Exercise aim:
Take the lines from the one bearing "1067 pixels high." to the one bearing "ad.inputs[1]); nt.links.new(ad.outputs[0], out.inputs[0])", inclusive, and reproduce them exactly; include no other line.

Items:
* BEGIN *

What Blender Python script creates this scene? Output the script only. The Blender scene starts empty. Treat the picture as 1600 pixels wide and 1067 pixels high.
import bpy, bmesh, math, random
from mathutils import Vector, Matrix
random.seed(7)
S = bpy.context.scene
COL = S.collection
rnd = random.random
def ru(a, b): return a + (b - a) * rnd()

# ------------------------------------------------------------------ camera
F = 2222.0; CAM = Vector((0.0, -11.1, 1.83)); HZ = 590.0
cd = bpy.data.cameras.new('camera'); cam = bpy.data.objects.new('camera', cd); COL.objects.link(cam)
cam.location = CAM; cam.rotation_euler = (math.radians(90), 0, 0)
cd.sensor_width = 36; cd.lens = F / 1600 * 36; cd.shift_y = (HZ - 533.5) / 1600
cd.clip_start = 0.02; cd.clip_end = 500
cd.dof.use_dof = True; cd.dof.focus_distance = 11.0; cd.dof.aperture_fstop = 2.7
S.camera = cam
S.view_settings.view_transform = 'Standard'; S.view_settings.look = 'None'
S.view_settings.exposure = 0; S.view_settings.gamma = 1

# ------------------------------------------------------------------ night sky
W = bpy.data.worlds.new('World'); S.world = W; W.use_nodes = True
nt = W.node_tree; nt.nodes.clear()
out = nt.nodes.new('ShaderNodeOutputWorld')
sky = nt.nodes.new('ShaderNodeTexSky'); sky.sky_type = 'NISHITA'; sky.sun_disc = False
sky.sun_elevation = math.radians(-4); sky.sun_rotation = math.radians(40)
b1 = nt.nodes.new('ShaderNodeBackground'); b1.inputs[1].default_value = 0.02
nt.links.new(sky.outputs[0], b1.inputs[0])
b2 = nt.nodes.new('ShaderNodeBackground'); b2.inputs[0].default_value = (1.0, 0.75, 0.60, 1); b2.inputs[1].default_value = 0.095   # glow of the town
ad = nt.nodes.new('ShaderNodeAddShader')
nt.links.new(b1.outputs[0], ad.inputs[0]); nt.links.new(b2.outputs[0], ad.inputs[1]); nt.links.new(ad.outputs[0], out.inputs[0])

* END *
* BEGIN *

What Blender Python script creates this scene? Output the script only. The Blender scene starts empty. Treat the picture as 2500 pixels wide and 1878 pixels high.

* END *

Answer to the task:
What Blender Python script creates this scene? Output the script only. The Blender scene starts empty. Treat the picture as 1600 pixels wide and 1067 pixels high.
import bpy, bmesh, math, random
from mathutils import Vector, Matrix
random.seed(7)
S = bpy.context.scene
COL = S.collection
rnd = random.random
def ru(a, b): return a + (b - a) * rnd()

# ------------------------------------------------------------------ camera
F = 2222.0; CAM = Vector((0.0, -11.1, 1.83)); HZ = 590.0
cd = bpy.data.cameras.new('camera'); cam = bpy.data.objects.new('camera', cd); COL.objects.link(cam)
cam.location = CAM; cam.rotation_euler = (math.radians(90), 0, 0)
cd.sensor_width = 36; cd.lens = F / 1600 * 36; cd.shift_y = (HZ - 533.5) / 1600
cd.clip_start = 0.02; cd.clip_end = 500
cd.dof.use_dof = True; cd.dof.focus_distance = 11.0; cd.dof.aperture_fstop = 2.7
S.camera = cam
S.view_settings.view_transform = 'Standard'; S.view_settings.look = 'None'
S.view_settings.exposure = 0; S.view_settings.gamma = 1

# ------------------------------------------------------------------ night sky
W = bpy.data.worlds.new('World'); S.world = W; W.use_nodes = True
nt = W.node_tree; nt.nodes.clear()
out = nt.nodes.new('ShaderNodeOutputWorld')
sky = nt.nodes.new('ShaderNodeTexSky'); sky.sky_type = 'NISHITA'; sky.sun_disc = False
sky.sun_elevation = math.radians(-4); sky.sun_rotation = math.radians(40)
b1 = nt.nodes.new('ShaderNodeBackground'); b1.inputs[1].default_value = 0.02
nt.links.new(sky.outputs[0], b1.inputs[0])
b2 = nt.nodes.new('ShaderNodeBackground'); b2.inputs[0].default_value = (1.0, 0.75, 0.60, 1); b2.inputs[1].default_value = 0.095   # glow of the town
ad = nt.nodes.new('ShaderNodeAddShader')
nt.links.new(b1.outputs[0], ad.inputs[0]); nt.links.new(b2.outputs[0], ad.inputs[1]); nt.links.new(ad.outputs[0], out.inputs[0])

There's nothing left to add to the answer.